Written by Vegetarian Star on Sunday, January 3rd, 2010 in Books, Children, Food & Drink.

The True Story of Little Red Riding Hood

The True Story of Little Red Riding Hood

Children’s books are getting more progressive and politically correct these days.

The big bad wolf in The True Story of Little Red Riding Hood can now be vegetarian and skip the treat of human meat while Little Red searches for vegetarian recipes.

Sounds hilarious enough, but not everyone is happy with the rewrites of traditional children’s stories.

The Mail Online wrote an article titled, Children Won’t Digest Tales of Feeble Vegetarian Wolves, in which it stated:

“What is so staggering is the sheer audacity of the people who come up with these new versions. It’s like the trendy Anglican clerics who took it upon themselves in the early 1960s to knock out an ‘improved’ version of the King James Bible. Yet just as we allow our local vicars to get away with using the enfeebled modernised Bible, so we let bookshops get away with flogging emaciated versions of children’s classics.”

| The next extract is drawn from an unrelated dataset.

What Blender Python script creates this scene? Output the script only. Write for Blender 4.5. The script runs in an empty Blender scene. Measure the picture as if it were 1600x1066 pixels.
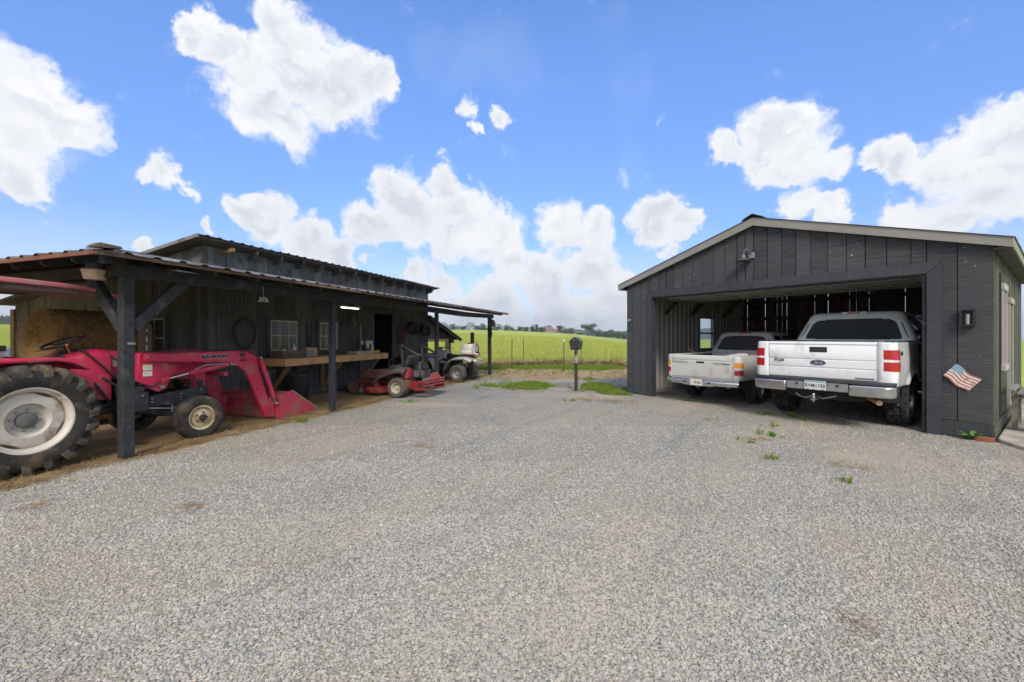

A vegetarian wolf is far from emaciated.

What better way to teach children about healthy eating (not to mention non violent behavior) than to have the villainous wolf eat vegetables and forgo flesh.

This wolf should be portrayed living longer than his other wolf neighbors, paying less out of pocket expenses for his health care and scoring more with the female wolves as he misses out on the effects of eating cholesterol and fat filled human meat that will ultimately lead to his impotence.

Oh, wait. This is a children’s book. Healthy body, less doctor visits, but no impotence.

Perhaps other renditions of classic tales have adulterated the originals.

But the big, bad vegetarian wolf and his broccoli should stay.